Required work:
Leaving out all pictures, please print only the lines from the one containing "Build this scene" through the one containing "return Vector((p.x, p.y, T(p.x, p.y)))".

-- Begin Excerpted records --

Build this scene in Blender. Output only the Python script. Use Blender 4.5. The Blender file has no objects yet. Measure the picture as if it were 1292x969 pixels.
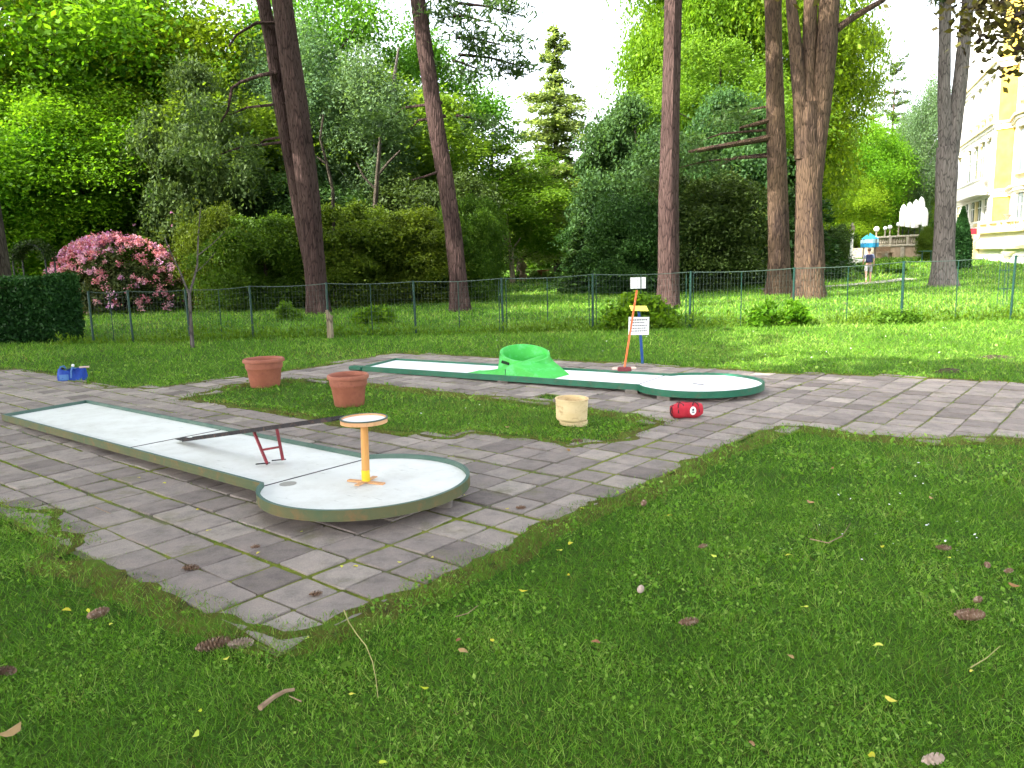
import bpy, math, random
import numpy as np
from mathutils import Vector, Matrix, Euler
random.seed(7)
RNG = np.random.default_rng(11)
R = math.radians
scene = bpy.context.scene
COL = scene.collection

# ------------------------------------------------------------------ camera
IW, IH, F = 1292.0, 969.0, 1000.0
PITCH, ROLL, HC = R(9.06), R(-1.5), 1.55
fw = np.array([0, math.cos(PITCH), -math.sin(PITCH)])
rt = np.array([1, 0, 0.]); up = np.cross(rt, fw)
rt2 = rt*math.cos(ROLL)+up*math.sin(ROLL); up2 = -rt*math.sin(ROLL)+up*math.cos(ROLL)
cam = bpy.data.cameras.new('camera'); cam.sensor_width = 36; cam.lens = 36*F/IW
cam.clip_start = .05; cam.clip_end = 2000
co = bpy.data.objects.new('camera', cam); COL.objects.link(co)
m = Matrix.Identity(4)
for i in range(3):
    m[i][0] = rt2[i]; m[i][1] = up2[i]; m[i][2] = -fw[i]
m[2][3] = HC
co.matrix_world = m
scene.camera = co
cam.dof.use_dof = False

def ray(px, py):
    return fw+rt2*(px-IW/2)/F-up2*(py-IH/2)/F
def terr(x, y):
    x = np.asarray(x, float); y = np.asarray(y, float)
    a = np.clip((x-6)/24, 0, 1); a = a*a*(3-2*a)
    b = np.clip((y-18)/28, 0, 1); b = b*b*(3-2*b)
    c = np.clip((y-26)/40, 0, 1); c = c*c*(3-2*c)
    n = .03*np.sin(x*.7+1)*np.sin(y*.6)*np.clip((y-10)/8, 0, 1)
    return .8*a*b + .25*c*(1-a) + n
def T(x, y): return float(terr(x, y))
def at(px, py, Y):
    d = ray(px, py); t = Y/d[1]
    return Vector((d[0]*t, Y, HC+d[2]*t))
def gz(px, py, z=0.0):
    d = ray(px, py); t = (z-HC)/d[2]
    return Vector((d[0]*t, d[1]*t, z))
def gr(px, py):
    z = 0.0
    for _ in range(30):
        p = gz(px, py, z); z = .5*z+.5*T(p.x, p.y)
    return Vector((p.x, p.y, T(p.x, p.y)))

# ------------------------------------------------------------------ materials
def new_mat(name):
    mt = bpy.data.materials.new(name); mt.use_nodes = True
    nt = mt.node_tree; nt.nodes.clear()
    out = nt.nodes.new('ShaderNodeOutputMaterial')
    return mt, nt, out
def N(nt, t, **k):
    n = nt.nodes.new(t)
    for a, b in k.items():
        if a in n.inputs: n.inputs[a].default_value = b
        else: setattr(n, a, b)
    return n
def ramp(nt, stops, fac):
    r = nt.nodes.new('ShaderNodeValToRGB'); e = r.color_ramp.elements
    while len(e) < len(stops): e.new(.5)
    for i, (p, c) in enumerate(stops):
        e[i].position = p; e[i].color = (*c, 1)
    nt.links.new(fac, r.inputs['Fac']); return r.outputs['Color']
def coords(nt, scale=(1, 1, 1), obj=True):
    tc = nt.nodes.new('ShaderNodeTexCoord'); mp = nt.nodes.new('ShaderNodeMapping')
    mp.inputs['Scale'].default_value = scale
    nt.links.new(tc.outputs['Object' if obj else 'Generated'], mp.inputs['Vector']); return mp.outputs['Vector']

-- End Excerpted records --
-- Begin Excerpted records --

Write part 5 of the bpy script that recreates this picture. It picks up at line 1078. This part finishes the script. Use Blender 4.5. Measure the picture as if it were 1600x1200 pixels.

-- End Excerpted records --

Reply:
Build this scene in Blender. Output only the Python script. Use Blender 4.5. The Blender file has no objects yet. Measure the picture as if it were 1292x969 pixels.
import bpy, math, random
import numpy as np
from mathutils import Vector, Matrix, Euler
random.seed(7)
RNG = np.random.default_rng(11)
R = math.radians
scene = bpy.context.scene
COL = scene.collection

# ------------------------------------------------------------------ camera
IW, IH, F = 1292.0, 969.0, 1000.0
PITCH, ROLL, HC = R(9.06), R(-1.5), 1.55
fw = np.array([0, math.cos(PITCH), -math.sin(PITCH)])
rt = np.array([1, 0, 0.]); up = np.cross(rt, fw)
rt2 = rt*math.cos(ROLL)+up*math.sin(ROLL); up2 = -rt*math.sin(ROLL)+up*math.cos(ROLL)
cam = bpy.data.cameras.new('camera'); cam.sensor_width = 36; cam.lens = 36*F/IW
cam.clip_start = .05; cam.clip_end = 2000
co = bpy.data.objects.new('camera', cam); COL.objects.link(co)
m = Matrix.Identity(4)
for i in range(3):
    m[i][0] = rt2[i]; m[i][1] = up2[i]; m[i][2] = -fw[i]
m[2][3] = HC
co.matrix_world = m
scene.camera = co
cam.dof.use_dof = False

def ray(px, py):
    return fw+rt2*(px-IW/2)/F-up2*(py-IH/2)/F
def terr(x, y):
    x = np.asarray(x, float); y = np.asarray(y, float)
    a = np.clip((x-6)/24, 0, 1); a = a*a*(3-2*a)
    b = np.clip((y-18)/28, 0, 1); b = b*b*(3-2*b)
    c = np.clip((y-26)/40, 0, 1); c = c*c*(3-2*c)
    n = .03*np.sin(x*.7+1)*np.sin(y*.6)*np.clip((y-10)/8, 0, 1)
    return .8*a*b + .25*c*(1-a) + n
def T(x, y): return float(terr(x, y))
def at(px, py, Y):
    d = ray(px, py); t = Y/d[1]
    return Vector((d[0]*t, Y, HC+d[2]*t))
def gz(px, py, z=0.0):
    d = ray(px, py); t = (z-HC)/d[2]
    return Vector((d[0]*t, d[1]*t, z))
def gr(px, py):
    z = 0.0
    for _ in range(30):
        p = gz(px, py, z); z = .5*z+.5*T(p.x, p.y)
    return Vector((p.x, p.y, T(p.x, p.y)))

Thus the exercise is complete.